EPA minister puts career on line over nuclear power issue via Focus Taiwan

Taipei, April 22 (CNA) The Cabinet-level Environmental Protection Administration (EPA) head has vowed that if it is decided via referendum to open the Fourth Nuclear Power Plant, which has been mothballed since 2015, he will resign.

If the people vote to have the nuclear power plant rather than the coal-fired Shen’ao Power Plant, “I will leave office,” said Lee Ying-yuan (李應元) in an interview with CNA on Friday.

According to Lee, people are “too oblivious” to remember their strong opposition to the use of nuclear power in the wake of the catastrophic Fukushima Daiichi nuclear accident in northeastern Japan in 2011, the world’s worst nuclear disaster since the Chernobyl accident of 1986.

Now, people are blasting air pollution, with some calling for the use of nuclear power, a different path from the Tsai Ing-wen (蔡英文) administration’s goal of making Taiwan nuclear-free by 2025.

Lee said he would like to see whether or not those standing for nuclear power will continue to insist on their stance “once we publish again images featuring Toyko residents queuing in long lines to buy drinking water and Japan’s emperor kneeling” in a meeting with those displaced by the Daiichi nuclear disaster, Lee said.

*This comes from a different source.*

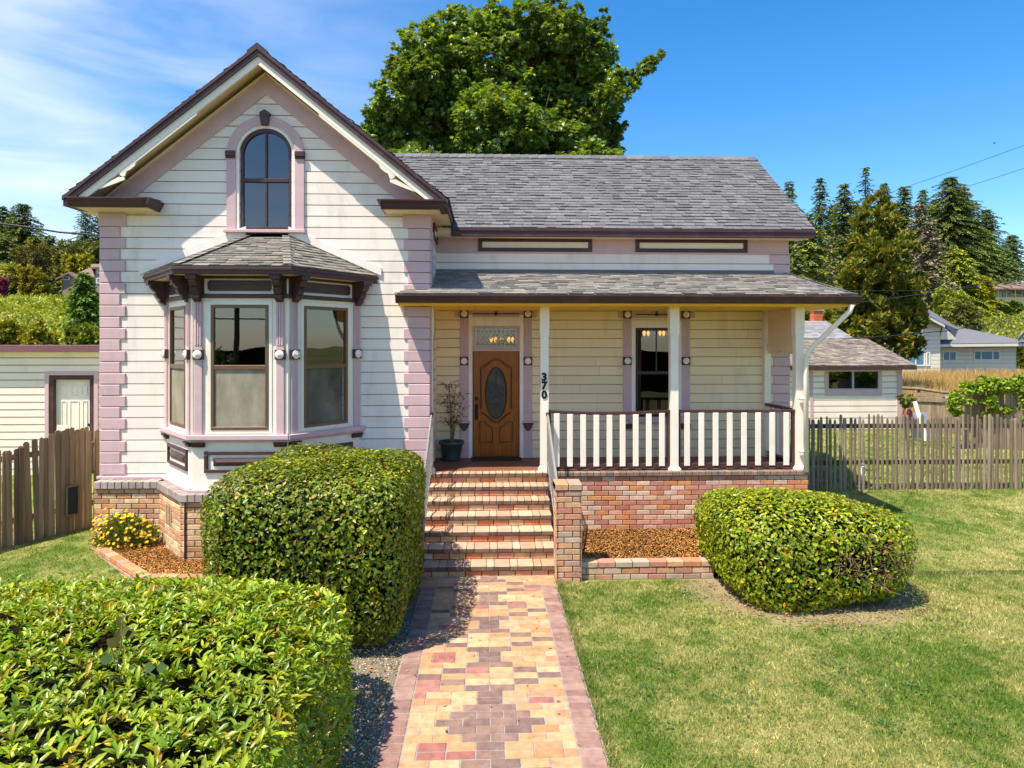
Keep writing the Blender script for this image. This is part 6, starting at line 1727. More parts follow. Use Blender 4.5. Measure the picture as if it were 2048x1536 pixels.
M['yellow_petal'] = leaf_mat('yellow_petal', (.88, .60, .016), .5, .3, .3, (1, 1, .8))
m = 210; d = nrm(rs.normal(size=(m, 3))); d[:, 2] = np.abs(d[:, 2]) * 1.1; r = rs.uniform(.75, 1.08, m)
fp = d * r[:, None] * np.array([.52, .28, .50]) + np.array([yc.x, 10.90, yz + .03]); fp[:, 0] += .10 * np.sin((fp[:, 2] - yz) * 7)
PT = np.repeat(fp, 7, 0); ang = np.tile(np.arange(7) * 2 * math.pi / 7, m); Nf = np.repeat(nrm(d * .6 + np.array([-.2, -.5, .8])), 7, 0)
t1 = nrm(np.cross(Nf, np.array([1.0, .2, .1]))); t2 = np.cross(Nf, t1)
scatter('flowers', T_LEAF, PT, t1 * np.cos(ang)[:, None] + t2 * np.sin(ang)[:, None] + Nf * .2, Nf, .030, .018, np.ones((len(PT), 3)) * rs.uniform(.75, 1.15, (len(PT), 1)), M['yellow_petal'], yf)

# ================================================================== TREES
def blob_leaves(rs, lmp, n, droop=.3, up=.5, sub=24, subr=.34, shell=.55):
    """leaf points in sub-clumps through a set of balls: returns points, along axes, normals, tone"""
    ws = np.array([r ** 2.2 for _, r in lmp]); ws /= ws.sum()
    P_, A_, N_, T_ = [], [], [], []
    for (c, r), w in zip(lmp, ws):
        ns = max(5, int(sub * (r / 1.2) ** 1.3)); m = int(n * w / ns) + 1
        d = nrm(rs.normal(size=(ns, 3))); d[:, 2] = d[:, 2] * .9 + .12
        cen = np.array(c) + d * (r * rs.uniform(shell, 1.05, ns) ** .7)[:, None]
        for i in range(ns):
            o = nrm(rs.normal(size=(m, 3))) * (rs.uniform(0, 1, m) ** .5 * r * subr)[:, None] * np.array([1, 1, .75])
            q = cen[i] + o
            out = nrm(q - np.array(c)); 
            P_.append(q); A_.append(out * .8 + rs.normal(size=o.shape) * .6 - np.array([0, 0, droop]))
            N_.append(out * .5 + np.array([0, 0, up]) + rs.normal(size=o.shape) * .4); T_.append(np.full(m, rs.uniform(.8, 1.2)))
    return np.concatenate(P_), np.concatenate(A_), np.concatenate(N_), np.concatenate(T_)
def blob_tree(name, label, cat, lmp, n, L, asp, tmpl, mat, cols, wts, base, seed, tr=.2, group=None, limbs=True, **kw):
    rs = np.random.RandomState(seed)
    root = thing(name, base, label, cat, group)
    q, A, N_, tn = blob_leaves(rs, lmp, n, **kw); m = len(q)
    LL = rs.uniform(L[0], L[1], m); cc = pal(rs, m, cols, wts) * tn[:, None]
    scatter('crown', tmpl, q, A, N_, LL, LL * asp, cc, mat, root)
    if limbs:
        mb = MB(); top = max(lmp, key=lambda t_: t_[0][2])[0]
        bx = Vector(base); mid = bx.lerp(Vector(top), .35); mid.x = bx.x + (top[0] - bx.x) * .2; mid.y = bx.y + (top[1] - bx.y) * .2
        mb.tube([bx - Vector((0, 0, .3)), bx.lerp(mid, .5), mid], [tr, tr * .8, tr * .62], 9)
        for c, r in lmp:
            c = Vector(c); s0 = bx.lerp(mid, random.uniform(.55, 1.0)); m1 = s0.lerp(c, .5) + Vector((0, 0, .12 * (c - s0).length))
            mb.tube([s0, m1, m1.lerp(c, .5)], [tr * .26, tr * .13, tr * .03], 6)
        mb.build('trunk', M['bark'], root)
    return root
def px_lumps(lst, Y, dy, rs):
    out = []
    for px, py, rpx in lst:
        y = Y + rs.uniform(-dy, dy); p = P(px, py, y); out.append((tuple(p), rpx * y / F))
    return out
M['maple'] = leaf_mat('maple_leaf', (.130, .198, .034), .36, .36, .5, (1.8, 1.7, .5), .25, .5)
rsm = np.random.RandomState(40)
ml = px_lumps([(985, 62, 46), (1130, 58, 46), (925, 78, 55), (852, 95, 50), (818, 145, 50), (795, 205, 52), (768, 250, 40), (800, 280, 55), (890, 185, 85), (990, 140, 90), (1095, 125, 85), (1175, 120, 52),
               (1050, 205, 95), (1160, 200, 75), (1222, 200, 34), (1195, 265, 48), (1115, 285, 75), (1000, 275, 95), (885, 285, 85), (1232, 160, 26), (1055, 40, 36), (985, 18, 18), (1105, 22, 24), (1190, 70, 30), (1080, 160, 60), (950, 200, 60), (1010, 205, 55), (1140, 160, 55), (850, 230, 50), (930, 300, 50), (1060, 290, 50), (1160, 270, 45), (845, 150, 45), (1222, 292, 24), (742, 228, 15), (733, 280, 16),
               (1245, 255, 10), (1205, 35, 12), (862, 60, 16), (1262, 175, 9)], 24.5, 1.3, rsm)
ml += px_lumps([(830, 380, 80), (950, 380, 95), (1080, 380, 95), (1180, 360, 70)], 25, 2.5, rsm)
maple_root = blob_tree('maple_tree', 'large dense green maple rising behind the house roof', 'tree', ml, 115000, (.12, .22), .95, T_MAPLE, M['maple'],
          [(.65, .8, .8), (1, 1, 1), (1.5, 1.35, .8), (2.3, 1.8, .7), (2.2, .9, .5)], (.27, .45, .2, .05, .006), (P(1010, 700, 25).x, 25, gz(0, 25)), 41, .38, droop=.45, up=.75, sub=150, subr=.20, shell=.35)
# the stray branch that reaches out to the right
q0, q1, q2 = P(1225, 205, 24), P(1278, 150, 24), P(1318, 105, 24)
mb = MB(); mb.tube([P(1170, 240, 24), q0, q1, q2], [.06, .045, .03, .012], 6); mb.build('branch', M['bark'], maple_root)
bl = [(tuple(P(a, b, 24)), r) for a, b, r in ((1240, 185, .12), (1266, 152, .16), (1282, 140, .14), (1300, 128, .22), (1313, 112, .14), (1272, 165, .10))]
rs = np.random.RandomState(5); q, A, N_, tn = blob_leaves(rs, bl, 260, .6, .5, 4, .9); scatter('branch_leaves', T_MAPLE, q, A, N_, .22, .21, pal(rs, len(q), [(1, 1, 1), (.8, .8, .9)], (.6, .4)), M['maple'], maple_root)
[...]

The minister cautioned that there are frequent earthquakes in Taiwan. In addition, safety controls are not always as stern as in Japan. For these reasons “nuclear disaster can absolutely not be allowed to happen here,” he said.

The request to activate the No. 4 nuclear power plant was raised by industrial and commercial organizations early this year to address the problem of insufficiency in electricity supply while air pollution continues to deteriorate.